An operator has already enabled the connector on your Kloudfuse cluster by following Enable on the Cluster. If you haven’t done that step, codex mcp login (or the first tool call from the app) will fail discovery.

Install the Connector

Pick whichever entry point you use. All three result in the same ~/.codex/config.toml entry.

  1. Open the Codex desktop app.

  2. Click Settings and select MCP servers from the left sidebar.

  3. Click Add (or the equivalent "New server" button) to open the Connect to a custom MCP form:

    Codex app — Connect to a custom MCP form
  4. Fill in the fields:

    Field Value

    Name

    Any friendly identifier, e.g. kfuse or Kfuse-Codex-MCP. This is the server handle you will pass to codex mcp login <name> in the next step, so remember what you typed here.

    Transport

    Select Streamable HTTP

    URL

    https://<KLOUDFUSE_URL>/mcp

    Bearer token env var

    Leave empty — Kloudfuse uses OAuth, not a static bearer token

    Headers

    Leave empty

    Headers from environment variables

    Leave empty

  5. Click Save.

  6. Authenticate. Codex prompts for SSO on the first tool call, or you can trigger it immediately from a terminal — replace <name> with whatever you typed in the Name field above:

    codex mcp login <name>
    bash
STDIO is for local-process MCP servers. Kloudfuse runs remotely, so always pick Streamable HTTP.

Verify

Start Codex and run /mcp in the TUI. The Kloudfuse server should appear with Auth: OAuth and the full tool list:

Codex /mcp showing kfuse with Auth: OAuth

Manage the Connector In-App

Codex exposes several commands to manage the connector once configured. Replace <name> with the identifier you chose when adding the server (for example kfuse):

  • codex mcp list — show every configured MCP server and its status.

  • codex mcp get <name> — print the stored config for this entry.

  • codex mcp login <name> — re-run the SSO flow (use this if the token expires or you switch identities).

  • codex mcp remove <name> — delete the server entry and cached tokens.

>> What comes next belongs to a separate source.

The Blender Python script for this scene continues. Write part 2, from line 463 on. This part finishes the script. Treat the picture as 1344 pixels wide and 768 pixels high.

You can also restrict which Kloudfuse tools Codex is allowed to call by editing ~/.codex/config.toml:

[mcp_servers.kfuse]
url = "https://<KLOUDFUSE_URL>/mcp"
enabled_tools = ["logs_search", "prometheus_query"]   # allow list
# disabled_tools = ["delete_all_entities"]            # deny list, applied after enabled_tools
toml
Tool allow/deny lists take effect on the next codex launch.